12 Step Solution for Fighting Suburban Sprawl
By Todd Shallat, PhD, professor emeritus of history and urban studies and former director of the Center for Idaho History and Politics at Boise State University. He is the sole author of five books and the lead co-author of another eight about cities, technology, and the environment.

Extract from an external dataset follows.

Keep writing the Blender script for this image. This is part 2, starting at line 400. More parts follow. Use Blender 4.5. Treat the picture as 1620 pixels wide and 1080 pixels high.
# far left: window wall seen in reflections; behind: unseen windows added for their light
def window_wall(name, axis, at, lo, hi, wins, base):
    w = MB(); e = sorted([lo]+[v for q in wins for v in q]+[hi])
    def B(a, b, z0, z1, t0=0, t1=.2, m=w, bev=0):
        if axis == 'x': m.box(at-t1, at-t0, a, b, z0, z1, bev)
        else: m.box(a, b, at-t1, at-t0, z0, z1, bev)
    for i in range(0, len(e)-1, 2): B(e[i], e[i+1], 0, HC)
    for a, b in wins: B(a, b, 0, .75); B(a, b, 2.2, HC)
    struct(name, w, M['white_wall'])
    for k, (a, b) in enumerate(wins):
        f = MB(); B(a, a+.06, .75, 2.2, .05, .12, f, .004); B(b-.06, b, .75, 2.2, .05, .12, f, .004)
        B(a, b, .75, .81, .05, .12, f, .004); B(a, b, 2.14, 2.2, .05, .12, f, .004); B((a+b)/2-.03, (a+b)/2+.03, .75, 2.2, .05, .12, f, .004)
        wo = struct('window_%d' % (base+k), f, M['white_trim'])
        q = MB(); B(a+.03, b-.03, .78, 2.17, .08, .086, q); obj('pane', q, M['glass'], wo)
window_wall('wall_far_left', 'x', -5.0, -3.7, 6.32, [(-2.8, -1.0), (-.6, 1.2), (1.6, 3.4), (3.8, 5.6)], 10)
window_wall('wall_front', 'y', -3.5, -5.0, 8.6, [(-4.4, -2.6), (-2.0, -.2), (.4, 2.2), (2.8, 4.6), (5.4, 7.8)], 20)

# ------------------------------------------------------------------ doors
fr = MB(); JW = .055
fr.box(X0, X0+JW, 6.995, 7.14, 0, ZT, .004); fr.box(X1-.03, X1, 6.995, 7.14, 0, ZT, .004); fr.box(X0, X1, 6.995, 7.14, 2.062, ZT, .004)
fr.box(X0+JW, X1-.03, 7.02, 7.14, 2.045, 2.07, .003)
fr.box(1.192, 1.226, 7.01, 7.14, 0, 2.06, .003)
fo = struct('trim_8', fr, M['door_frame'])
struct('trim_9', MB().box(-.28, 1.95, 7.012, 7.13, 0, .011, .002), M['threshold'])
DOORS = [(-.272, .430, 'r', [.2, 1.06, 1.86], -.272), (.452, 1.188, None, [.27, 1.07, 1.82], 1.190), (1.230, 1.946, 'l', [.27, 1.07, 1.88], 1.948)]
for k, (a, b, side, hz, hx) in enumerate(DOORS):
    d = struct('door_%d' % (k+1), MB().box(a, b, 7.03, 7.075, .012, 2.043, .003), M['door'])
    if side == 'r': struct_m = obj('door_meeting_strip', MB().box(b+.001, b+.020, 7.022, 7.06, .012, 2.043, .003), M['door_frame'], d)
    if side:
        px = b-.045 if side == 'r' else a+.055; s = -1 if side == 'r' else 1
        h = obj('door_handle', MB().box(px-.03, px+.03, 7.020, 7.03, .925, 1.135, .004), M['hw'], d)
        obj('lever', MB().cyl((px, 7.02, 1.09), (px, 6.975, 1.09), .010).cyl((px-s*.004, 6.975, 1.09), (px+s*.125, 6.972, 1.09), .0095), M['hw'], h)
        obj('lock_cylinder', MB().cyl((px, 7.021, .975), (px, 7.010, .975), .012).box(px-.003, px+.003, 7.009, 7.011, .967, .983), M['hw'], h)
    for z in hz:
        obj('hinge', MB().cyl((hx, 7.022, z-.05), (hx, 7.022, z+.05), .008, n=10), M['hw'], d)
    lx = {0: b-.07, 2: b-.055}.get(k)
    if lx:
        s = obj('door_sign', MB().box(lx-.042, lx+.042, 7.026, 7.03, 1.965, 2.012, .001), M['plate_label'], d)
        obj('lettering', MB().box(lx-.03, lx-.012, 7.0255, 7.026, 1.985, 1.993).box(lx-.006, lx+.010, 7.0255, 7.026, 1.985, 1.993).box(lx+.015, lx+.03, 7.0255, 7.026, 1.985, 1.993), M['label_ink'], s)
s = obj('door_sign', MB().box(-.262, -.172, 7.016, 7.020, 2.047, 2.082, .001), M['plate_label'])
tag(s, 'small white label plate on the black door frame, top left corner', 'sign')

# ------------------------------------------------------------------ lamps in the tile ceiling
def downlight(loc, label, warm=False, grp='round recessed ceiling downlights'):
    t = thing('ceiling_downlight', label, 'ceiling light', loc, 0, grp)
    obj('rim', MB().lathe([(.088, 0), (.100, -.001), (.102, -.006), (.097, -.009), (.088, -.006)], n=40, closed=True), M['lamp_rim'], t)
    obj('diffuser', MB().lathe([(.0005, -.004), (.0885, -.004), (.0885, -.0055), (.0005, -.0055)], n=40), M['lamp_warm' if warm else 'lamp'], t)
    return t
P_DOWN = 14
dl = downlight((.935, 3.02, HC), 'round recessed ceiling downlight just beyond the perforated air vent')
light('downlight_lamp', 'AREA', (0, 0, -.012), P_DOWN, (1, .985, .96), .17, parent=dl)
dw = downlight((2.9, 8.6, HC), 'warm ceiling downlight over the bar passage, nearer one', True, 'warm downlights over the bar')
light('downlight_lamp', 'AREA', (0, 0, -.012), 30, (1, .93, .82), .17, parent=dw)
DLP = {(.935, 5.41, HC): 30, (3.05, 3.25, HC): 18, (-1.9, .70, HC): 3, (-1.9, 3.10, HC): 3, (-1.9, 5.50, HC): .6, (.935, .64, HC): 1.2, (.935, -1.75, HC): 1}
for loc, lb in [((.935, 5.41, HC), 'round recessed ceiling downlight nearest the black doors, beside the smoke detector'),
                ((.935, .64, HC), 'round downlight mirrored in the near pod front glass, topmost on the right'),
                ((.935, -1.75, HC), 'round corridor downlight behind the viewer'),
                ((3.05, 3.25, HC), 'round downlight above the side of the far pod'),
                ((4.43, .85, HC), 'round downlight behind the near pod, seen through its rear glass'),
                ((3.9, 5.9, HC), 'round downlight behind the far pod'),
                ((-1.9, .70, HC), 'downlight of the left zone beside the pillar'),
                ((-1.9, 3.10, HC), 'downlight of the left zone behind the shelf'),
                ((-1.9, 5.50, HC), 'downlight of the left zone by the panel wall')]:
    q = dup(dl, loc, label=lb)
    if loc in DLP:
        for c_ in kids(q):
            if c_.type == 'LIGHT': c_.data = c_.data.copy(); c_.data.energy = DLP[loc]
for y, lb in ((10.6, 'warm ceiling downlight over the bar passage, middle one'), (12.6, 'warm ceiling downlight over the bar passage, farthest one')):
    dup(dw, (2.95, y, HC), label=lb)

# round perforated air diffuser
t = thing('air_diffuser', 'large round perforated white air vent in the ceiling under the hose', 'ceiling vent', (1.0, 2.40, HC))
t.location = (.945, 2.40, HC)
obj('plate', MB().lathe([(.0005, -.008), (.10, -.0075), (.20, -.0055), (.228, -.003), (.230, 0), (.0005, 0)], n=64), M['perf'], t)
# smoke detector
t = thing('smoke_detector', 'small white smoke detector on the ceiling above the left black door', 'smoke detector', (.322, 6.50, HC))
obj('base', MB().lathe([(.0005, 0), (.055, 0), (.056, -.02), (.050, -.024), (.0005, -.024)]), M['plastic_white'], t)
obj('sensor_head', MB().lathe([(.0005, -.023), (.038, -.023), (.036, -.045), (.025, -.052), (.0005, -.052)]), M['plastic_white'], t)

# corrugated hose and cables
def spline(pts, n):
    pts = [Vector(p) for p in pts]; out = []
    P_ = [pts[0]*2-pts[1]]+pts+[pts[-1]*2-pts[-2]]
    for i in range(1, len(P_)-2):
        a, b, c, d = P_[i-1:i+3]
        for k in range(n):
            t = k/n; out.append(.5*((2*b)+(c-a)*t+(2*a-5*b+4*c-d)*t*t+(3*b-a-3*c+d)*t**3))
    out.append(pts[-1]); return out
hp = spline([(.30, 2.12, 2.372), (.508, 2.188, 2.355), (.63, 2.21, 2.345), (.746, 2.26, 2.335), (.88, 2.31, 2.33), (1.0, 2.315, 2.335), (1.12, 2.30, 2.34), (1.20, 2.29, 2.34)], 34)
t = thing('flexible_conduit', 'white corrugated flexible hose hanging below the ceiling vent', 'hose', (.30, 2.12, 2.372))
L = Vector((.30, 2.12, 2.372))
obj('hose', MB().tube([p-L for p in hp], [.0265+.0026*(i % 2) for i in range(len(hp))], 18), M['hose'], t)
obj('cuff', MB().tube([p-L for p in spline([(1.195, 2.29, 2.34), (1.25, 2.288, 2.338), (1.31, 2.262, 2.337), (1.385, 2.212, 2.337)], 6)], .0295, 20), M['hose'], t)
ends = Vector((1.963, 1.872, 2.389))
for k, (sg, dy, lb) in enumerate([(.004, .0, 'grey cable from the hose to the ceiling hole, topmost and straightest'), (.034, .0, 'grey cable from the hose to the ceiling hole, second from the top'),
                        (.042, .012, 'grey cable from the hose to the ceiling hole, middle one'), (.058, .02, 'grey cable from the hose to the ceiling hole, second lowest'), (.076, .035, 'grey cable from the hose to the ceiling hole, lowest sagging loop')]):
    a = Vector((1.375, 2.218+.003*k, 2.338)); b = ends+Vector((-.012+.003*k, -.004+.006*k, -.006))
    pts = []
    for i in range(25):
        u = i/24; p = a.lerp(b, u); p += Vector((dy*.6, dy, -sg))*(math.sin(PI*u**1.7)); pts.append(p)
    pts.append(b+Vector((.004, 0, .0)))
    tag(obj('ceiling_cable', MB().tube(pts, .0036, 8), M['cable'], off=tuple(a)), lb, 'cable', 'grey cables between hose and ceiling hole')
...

Blueprint Boise breaks an addiction to sprawl
The word "small" appears 85 times in the current edition of Blueprint Boise: Boise's Comprehensive Plan. The word "sprawl" appears only once, but its danger is omnipresent. Words like "blighted" and "disinvested" darken the Blueprint with dread for suburbs, sprawling and placeless. Words like "stewardship" and "transit-friendly" speak to a need to reclaim the older, greener, simpler, more chaste and walkable places. Blueprint, preaching small, speaks with nostalgia for the civic connections that sprawl squandered and suburbia lost.
Once, when sprawl was young, the word meant easy living. Sprawl in the era of the Boise streetcar meant a bungalow among the orchards in a bucolic subdivision like Warm Springs and Hyde Park. Sprawl for postwar dreamers of suburban dreams meant a split-level patio home with a Chevy sedan and a station wagon in a stucco two-car garage on the Bench near Vista Village. But gradually sprawl came to imply conformity and isolation. Nowhere to walk and nowhere to mingle. Bad air and asthma. Longer commutes and higher property taxes. Gated subdivisions and the demise of the family farm.